В церковной среде я имел много возможностей познакомится с православным духовенством.
Я увидел среди его представителей и случайных людей, недостойных своей высокой
миссии. Однако в большинстве своем мне встречались люди, пришедшие в Церковь действительно
по призванию, честные труженики, искренне и самоотверженно служащие Богу.

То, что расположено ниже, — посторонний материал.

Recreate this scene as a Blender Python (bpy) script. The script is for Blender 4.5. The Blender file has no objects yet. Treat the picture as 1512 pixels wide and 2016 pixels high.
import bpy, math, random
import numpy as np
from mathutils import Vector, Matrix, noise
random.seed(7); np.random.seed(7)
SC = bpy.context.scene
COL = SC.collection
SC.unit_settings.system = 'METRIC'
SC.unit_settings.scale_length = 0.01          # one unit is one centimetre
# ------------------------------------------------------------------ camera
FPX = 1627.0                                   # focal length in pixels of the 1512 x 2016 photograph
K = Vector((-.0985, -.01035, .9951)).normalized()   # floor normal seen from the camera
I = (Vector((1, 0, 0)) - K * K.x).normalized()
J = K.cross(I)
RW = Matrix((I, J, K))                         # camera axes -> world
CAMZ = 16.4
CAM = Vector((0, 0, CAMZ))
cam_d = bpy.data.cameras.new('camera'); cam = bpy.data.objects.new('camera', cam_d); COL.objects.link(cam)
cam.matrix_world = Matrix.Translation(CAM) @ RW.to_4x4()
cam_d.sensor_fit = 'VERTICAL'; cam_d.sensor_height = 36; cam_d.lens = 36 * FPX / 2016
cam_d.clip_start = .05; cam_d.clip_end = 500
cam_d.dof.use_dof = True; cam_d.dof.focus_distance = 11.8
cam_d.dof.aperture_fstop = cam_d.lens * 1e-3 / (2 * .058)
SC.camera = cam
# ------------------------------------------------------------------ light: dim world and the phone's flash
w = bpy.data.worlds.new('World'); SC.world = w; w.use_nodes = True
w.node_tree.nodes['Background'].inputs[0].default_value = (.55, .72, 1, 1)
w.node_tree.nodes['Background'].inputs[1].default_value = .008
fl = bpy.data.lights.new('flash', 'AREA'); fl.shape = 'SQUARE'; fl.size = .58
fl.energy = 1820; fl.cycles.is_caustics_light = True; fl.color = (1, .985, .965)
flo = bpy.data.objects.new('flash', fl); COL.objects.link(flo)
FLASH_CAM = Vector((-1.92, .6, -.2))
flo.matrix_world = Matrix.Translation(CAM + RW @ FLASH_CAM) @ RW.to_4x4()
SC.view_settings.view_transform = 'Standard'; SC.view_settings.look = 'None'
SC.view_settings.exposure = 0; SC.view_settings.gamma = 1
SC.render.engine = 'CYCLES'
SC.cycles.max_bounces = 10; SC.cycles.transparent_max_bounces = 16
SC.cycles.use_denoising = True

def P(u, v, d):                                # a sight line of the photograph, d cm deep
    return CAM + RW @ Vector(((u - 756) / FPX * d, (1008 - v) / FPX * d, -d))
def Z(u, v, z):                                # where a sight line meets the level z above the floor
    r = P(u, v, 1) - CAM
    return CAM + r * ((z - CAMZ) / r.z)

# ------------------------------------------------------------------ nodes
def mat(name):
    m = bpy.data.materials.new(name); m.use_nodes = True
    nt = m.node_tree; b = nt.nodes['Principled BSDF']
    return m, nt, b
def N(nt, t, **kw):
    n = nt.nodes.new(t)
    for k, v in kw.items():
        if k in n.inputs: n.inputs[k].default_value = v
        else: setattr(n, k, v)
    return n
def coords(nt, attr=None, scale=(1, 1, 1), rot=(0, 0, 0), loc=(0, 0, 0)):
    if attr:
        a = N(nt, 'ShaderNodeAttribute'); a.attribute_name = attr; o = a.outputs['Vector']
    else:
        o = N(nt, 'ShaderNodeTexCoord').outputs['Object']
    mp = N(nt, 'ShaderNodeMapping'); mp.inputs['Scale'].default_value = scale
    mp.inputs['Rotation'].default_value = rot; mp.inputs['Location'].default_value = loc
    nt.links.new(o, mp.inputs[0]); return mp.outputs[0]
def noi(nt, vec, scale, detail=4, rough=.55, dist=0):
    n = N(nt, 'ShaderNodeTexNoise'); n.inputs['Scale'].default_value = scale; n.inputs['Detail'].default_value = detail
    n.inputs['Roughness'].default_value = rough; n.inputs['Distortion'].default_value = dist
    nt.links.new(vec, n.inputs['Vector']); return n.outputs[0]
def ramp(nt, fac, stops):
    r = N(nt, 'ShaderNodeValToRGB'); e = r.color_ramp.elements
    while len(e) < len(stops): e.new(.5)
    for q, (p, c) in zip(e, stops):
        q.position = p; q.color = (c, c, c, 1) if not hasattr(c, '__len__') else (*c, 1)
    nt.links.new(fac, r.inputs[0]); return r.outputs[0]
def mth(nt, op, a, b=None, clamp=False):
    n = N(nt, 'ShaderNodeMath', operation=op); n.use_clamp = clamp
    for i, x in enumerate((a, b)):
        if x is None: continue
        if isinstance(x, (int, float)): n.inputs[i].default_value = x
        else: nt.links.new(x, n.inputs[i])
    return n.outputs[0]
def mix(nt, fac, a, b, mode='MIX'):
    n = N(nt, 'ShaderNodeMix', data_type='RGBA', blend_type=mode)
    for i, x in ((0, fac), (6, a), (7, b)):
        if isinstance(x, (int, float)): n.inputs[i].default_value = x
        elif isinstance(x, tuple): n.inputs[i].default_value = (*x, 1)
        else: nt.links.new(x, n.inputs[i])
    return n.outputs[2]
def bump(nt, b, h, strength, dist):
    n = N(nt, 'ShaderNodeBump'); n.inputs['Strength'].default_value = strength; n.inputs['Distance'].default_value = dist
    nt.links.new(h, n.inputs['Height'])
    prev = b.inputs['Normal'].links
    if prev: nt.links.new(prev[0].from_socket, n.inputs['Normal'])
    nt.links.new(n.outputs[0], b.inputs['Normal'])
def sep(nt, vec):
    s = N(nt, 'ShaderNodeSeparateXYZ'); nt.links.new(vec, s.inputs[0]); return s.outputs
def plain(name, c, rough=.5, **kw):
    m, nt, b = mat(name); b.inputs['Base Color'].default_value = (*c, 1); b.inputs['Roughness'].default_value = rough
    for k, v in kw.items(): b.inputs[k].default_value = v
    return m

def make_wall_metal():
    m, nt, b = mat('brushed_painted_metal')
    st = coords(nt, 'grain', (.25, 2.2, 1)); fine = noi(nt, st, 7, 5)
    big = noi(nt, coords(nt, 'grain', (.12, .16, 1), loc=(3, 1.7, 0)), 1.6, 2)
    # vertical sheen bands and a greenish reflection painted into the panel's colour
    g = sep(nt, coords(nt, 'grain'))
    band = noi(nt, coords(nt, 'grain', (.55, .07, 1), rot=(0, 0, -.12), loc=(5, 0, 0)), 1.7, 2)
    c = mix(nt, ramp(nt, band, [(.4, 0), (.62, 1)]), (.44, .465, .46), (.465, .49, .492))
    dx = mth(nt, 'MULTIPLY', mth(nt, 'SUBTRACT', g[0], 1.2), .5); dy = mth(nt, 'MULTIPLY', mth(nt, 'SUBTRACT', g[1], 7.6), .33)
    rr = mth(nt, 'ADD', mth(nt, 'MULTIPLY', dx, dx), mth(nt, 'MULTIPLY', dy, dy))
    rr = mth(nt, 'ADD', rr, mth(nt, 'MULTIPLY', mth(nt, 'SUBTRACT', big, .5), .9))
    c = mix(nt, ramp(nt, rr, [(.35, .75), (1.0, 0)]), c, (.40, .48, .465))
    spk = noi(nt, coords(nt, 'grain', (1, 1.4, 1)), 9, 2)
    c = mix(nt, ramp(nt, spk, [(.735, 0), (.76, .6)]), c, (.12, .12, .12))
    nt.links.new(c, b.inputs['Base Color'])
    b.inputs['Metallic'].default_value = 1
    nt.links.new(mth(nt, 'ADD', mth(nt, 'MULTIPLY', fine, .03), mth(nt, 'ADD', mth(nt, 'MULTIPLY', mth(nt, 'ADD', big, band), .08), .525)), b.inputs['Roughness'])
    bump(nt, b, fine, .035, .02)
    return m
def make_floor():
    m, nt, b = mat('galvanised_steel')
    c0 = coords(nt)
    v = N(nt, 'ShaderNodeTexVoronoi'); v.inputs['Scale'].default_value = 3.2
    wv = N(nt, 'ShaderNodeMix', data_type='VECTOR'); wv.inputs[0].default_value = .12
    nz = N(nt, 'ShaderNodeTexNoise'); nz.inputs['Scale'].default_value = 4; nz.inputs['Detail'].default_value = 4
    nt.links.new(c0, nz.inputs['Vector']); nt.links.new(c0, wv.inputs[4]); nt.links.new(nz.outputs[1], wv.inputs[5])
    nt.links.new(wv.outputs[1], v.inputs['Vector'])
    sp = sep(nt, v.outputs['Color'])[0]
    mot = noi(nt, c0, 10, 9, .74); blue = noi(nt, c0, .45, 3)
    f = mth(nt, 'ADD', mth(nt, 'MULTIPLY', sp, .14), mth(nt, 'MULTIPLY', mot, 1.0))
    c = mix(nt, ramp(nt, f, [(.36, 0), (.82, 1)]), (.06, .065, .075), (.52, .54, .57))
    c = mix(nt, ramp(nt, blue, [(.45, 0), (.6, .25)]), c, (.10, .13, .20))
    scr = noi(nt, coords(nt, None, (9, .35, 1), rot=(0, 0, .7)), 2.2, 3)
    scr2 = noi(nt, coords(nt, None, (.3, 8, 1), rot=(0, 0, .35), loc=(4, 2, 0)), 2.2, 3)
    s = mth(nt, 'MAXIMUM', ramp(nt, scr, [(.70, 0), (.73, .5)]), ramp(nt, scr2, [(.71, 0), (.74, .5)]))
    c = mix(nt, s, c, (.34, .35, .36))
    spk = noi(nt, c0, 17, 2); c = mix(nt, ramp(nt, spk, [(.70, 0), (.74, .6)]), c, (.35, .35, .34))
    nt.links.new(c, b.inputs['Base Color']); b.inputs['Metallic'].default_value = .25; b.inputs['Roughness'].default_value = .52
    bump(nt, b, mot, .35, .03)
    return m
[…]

Особым счастьем для себя я считаю то, что смог близко узнать (в последний год
его жизни) одного из лучших православных иерархов — Высокопреосвященного Никона,
Архиепископа Одесского и Херсонского.
Человек кипучей энергии и блестящих административных способностей, архиепископ
Никон был исключительно добрым человеком: как шутили в Собесе — Владыка устроил
у себя в Одессе “второй Собес”: около полутораста тысяч рублей ежемесячно расходовалось,
по его распоряжению, на выплату пособий нуждающимся, которых было в эти послевоенные
годы немало в Одессе.
Большое впечатление произвело на меня также знакомство с архиепископом Лукой
— одним из самых замечательных советских хирургов, который так удачно соединяет
в себе науку со служением Церкви. Я имел с ним несколько встреч во время поездок
в Крым, и этот маститый старец поразил меня своим живым ясным умом и горячей верой
в Бога. “Если бы не Воскрес Христос, то тщетна бы была вера наша,— писал он —
а теперь она тверже гранита, и потому с великой радостью и с любовью отвечаю на
Пасхальное приветствие Ваше: ВОИСТИНУ ВОСКРЕСЕ ХРИСТОС, — спасение наше и радость
наша!”
После окончания Духовной Семинарии я не принял сан священника, главным образом,
не считая себя достойным этого. В настоящее время, живя в Москве, я готовлюсь
к сдаче экстерном экзаменов в Духовную Академию. Много читаю и размышляю, принимаю
посильное участие в жизни Церкви. И чем больше я вникаю в жизнь, тем тверже становится
моя вера, тем спокойней и счастливее я чувстую себя. Я познал радость молитвы
— ведь ничто в мире не может сравниться с духовным общением с Богом.
Как верный сын Русской Православной Церкви я стал, еще большим патриотом своей
страны и готов с радостью отдать свою жизнь за Отчизну. И вера наша без таких
дел мертва сама по себе, как говорит Святое Евангелие.